KUWAIT CITY: Women returned to Kuwait’s national assembly on Thursday as the opposition won a majority in the Gulf’s only fully elected parliament, which held its sixth election in a decade.
Twenty-eight of the 50 seats were won by opposition candidates as 20 former MPs were ousted, including three former ministers. Kuwait, which borders Iraq, Saudi Arabia and Iran and is one of the world’s biggest oil exporters, has held 18 elections since the parliamentary system was adopted in 1962, reflecting its frequent political crises.
Victories for former minister Jenan Bushehri and Alia al-Khaled ensured a female presence in parliament after an all-male assembly was elected in 2020. Kuwait has never had more than four women MPs.
Two candidates won from prison, a first for Kuwait, after they were charged with participating in illegal by-elections. Hamid Mehri al-Badhali and Marzouq al-Khalifa were eligible to stand for election because their case does not affect honesty or honour, as per Kuwaiti law.
Shia candidates won nine seats, while Islamists -- Salafists, Muslim Brotherhood members and independents -- took eight. Ahmed Saadoun, the 87-year-old former speaker, returns to parliament after a decade-long boycott, having attracted more than 12,000 votes. Several opposition groups ended their boycott of the polls after Crown Prince Sheikh Meshal al-Ahmad al-Jaber Al-Sabah vowed there would be no interference by authorities in the election or the new parliament.
Many opposition figures have stayed out of elections over the past 10 years, accusing executive authorities of meddling in the workings of parliament.Kuwait has the freest and most active assembly in the Persian Gulf, but political power is still largely concentrated in the hands of the ruling Al Sabah family, which appoints the prime minister and Cabinet, and can dissolve the assembly at any time.

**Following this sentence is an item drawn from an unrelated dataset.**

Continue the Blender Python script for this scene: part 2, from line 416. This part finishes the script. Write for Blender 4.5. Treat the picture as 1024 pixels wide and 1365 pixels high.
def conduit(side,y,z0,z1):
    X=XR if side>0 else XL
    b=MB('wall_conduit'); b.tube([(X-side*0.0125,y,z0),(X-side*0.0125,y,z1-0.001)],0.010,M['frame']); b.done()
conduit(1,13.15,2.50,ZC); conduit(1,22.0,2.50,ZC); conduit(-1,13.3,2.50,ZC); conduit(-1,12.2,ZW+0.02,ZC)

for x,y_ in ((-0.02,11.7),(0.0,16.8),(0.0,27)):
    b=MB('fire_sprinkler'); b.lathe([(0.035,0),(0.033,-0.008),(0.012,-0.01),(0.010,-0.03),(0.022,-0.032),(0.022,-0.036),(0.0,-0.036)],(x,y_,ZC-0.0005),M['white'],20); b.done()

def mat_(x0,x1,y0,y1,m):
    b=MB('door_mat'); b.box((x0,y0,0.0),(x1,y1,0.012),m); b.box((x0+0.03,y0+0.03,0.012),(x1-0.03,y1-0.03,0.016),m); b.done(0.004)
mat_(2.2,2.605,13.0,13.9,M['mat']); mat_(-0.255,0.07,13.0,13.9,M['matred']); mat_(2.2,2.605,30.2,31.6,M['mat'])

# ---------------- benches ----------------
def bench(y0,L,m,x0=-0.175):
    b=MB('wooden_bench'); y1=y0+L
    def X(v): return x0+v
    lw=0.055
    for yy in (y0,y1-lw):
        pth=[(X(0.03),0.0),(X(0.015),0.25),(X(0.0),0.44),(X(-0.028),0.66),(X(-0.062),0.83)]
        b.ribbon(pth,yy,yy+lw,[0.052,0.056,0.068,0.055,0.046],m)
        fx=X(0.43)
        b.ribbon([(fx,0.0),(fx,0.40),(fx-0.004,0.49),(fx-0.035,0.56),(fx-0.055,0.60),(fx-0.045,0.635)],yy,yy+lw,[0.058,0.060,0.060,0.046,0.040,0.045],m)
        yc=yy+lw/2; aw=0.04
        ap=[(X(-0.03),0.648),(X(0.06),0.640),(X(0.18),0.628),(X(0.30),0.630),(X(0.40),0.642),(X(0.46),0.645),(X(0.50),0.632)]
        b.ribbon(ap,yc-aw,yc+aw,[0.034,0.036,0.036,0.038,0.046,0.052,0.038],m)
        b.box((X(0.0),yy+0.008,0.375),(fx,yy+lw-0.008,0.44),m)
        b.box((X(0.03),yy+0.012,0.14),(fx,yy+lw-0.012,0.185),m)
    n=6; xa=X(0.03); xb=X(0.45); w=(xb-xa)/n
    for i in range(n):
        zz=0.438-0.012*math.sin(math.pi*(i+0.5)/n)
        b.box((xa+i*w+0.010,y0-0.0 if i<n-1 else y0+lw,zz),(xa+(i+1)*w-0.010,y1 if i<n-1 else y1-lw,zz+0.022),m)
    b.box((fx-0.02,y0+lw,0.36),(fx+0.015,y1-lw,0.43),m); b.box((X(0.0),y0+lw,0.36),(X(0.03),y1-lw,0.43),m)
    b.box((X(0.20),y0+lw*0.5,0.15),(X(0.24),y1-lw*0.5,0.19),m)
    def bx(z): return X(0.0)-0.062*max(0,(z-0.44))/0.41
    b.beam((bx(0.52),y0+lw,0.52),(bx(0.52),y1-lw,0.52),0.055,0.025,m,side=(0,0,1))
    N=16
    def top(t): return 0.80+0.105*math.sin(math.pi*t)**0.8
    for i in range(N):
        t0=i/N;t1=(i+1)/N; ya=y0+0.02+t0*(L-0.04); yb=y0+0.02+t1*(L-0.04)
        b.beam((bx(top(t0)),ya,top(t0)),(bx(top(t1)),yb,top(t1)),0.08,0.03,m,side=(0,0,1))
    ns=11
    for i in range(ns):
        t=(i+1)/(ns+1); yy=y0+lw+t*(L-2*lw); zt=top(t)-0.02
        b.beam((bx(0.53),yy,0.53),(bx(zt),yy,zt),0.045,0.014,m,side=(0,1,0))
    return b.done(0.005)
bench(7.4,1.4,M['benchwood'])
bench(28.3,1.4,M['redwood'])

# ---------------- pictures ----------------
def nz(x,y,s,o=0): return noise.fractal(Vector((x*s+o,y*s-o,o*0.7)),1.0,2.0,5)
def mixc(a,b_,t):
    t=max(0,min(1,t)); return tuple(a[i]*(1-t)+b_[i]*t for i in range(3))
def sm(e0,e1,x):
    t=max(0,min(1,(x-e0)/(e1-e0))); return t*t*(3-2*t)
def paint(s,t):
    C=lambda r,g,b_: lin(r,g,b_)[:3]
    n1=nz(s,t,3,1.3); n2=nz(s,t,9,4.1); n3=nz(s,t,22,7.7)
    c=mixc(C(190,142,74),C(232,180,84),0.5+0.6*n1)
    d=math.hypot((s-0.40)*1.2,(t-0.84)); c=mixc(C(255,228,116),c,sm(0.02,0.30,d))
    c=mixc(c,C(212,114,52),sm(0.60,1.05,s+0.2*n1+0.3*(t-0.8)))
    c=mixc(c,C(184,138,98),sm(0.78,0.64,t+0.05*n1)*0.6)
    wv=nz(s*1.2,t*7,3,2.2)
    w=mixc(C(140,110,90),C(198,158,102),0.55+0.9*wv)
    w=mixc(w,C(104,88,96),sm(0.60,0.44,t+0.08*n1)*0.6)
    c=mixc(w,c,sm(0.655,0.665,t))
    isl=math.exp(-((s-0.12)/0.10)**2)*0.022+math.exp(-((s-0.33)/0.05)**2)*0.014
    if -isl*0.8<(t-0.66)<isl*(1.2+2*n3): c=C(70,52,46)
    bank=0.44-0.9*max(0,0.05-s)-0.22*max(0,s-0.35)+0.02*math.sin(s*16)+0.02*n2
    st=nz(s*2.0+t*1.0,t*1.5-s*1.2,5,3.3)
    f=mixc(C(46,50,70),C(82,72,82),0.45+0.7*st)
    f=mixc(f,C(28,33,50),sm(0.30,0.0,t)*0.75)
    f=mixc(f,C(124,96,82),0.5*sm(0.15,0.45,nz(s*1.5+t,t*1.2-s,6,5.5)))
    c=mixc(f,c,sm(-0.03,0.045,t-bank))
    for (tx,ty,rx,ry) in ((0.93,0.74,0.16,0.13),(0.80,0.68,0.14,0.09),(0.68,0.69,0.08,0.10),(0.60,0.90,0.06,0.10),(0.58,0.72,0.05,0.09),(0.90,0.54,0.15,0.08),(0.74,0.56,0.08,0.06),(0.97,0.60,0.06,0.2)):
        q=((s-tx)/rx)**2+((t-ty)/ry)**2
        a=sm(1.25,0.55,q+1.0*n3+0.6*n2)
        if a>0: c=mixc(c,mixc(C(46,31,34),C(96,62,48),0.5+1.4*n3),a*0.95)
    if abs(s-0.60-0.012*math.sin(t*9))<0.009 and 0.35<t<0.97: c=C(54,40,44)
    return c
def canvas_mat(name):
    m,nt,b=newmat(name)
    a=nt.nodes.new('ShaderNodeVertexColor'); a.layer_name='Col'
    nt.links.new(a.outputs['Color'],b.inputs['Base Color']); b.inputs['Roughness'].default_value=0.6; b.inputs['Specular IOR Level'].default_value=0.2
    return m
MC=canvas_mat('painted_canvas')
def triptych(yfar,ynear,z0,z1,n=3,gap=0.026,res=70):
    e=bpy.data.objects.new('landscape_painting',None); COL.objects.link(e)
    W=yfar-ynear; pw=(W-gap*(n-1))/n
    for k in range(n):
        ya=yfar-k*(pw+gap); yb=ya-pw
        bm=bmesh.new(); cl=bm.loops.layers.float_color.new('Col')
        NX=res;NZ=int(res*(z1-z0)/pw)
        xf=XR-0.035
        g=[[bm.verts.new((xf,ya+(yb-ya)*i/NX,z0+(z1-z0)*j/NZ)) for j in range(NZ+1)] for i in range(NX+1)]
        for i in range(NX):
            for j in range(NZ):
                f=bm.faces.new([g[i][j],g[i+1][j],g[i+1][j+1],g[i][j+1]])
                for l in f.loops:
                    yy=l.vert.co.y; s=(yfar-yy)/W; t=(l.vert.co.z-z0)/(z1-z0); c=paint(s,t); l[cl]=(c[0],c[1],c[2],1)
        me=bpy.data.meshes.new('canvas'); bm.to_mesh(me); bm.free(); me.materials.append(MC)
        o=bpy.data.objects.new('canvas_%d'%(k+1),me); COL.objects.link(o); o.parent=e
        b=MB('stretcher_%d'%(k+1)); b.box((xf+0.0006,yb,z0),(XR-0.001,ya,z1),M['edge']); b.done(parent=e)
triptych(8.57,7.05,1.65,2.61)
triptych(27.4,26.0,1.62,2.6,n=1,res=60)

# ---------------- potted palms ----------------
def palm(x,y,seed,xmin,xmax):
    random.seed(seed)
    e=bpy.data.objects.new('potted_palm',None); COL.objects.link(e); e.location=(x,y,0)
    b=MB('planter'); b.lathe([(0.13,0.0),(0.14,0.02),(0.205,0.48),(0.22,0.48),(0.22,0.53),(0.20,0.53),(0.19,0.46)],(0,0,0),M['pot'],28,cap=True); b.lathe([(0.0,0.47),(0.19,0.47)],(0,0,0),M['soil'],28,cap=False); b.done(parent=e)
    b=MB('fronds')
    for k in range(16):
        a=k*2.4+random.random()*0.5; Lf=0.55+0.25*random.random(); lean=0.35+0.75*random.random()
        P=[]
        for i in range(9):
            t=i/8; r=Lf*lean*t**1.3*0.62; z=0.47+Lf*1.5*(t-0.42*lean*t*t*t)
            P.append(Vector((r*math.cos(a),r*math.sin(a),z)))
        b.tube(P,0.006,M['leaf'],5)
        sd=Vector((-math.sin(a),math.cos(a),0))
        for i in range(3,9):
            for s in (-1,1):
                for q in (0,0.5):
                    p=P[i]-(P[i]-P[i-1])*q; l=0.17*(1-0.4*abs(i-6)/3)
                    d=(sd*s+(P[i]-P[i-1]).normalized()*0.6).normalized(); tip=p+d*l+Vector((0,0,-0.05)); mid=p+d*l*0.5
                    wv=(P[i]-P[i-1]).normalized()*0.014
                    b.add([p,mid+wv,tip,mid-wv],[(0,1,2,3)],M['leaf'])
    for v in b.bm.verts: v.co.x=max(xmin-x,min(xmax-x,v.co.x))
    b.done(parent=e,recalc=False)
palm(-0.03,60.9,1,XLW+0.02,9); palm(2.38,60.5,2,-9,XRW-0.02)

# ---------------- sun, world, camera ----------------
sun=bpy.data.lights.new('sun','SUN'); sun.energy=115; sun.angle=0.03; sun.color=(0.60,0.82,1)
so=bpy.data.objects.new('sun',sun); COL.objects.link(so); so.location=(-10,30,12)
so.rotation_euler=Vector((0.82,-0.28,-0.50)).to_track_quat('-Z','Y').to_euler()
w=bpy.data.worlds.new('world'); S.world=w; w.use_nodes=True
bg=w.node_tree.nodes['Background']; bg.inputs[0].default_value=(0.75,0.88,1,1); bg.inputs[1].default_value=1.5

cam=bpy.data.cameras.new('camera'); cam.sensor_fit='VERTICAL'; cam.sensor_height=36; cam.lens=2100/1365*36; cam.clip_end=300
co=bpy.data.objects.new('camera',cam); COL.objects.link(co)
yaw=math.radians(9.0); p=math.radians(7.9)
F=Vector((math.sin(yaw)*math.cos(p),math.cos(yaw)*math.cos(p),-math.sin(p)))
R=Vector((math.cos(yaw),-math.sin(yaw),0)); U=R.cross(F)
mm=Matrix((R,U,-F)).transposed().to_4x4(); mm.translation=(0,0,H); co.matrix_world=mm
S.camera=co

Crown Prince Sheikh Meshal Al Ahmed Al Jaber, an 82-year-old who has assumed many of the duties of the ailing 85-year-old emir, Sheikh Nawaf Al Ahmad Al Sabah, called Thursday's elections earlier this year when he dissolved parliament.
Since the previous emir, Sheikh Sabah Al Ahmad Al Sabah, died two years ago, Kuwait’s long-standing political deadlock has worsened. Lawmakers have grilled ministers over alleged corruption and ministers have resigned in exasperation.
Sheikh Meshal has vaguely threatened “forceful measures” if these elections fail to break the gridlock between the appointed Cabinet and the democratically elected assembly. In July, the ruling emir’s son, Sheikh Ahmad Nawaf Al Sabah, was named prime minister. The 66-year-old former deputy prime minister and interior minister was widely seen as a conservative yet popular choice.
The squabbling has prevented the assembly from passing basic economic reforms, including a public debt law that would allow the government to borrow money, leading to the depletion of its general reserve fund despite its vast oil wealth.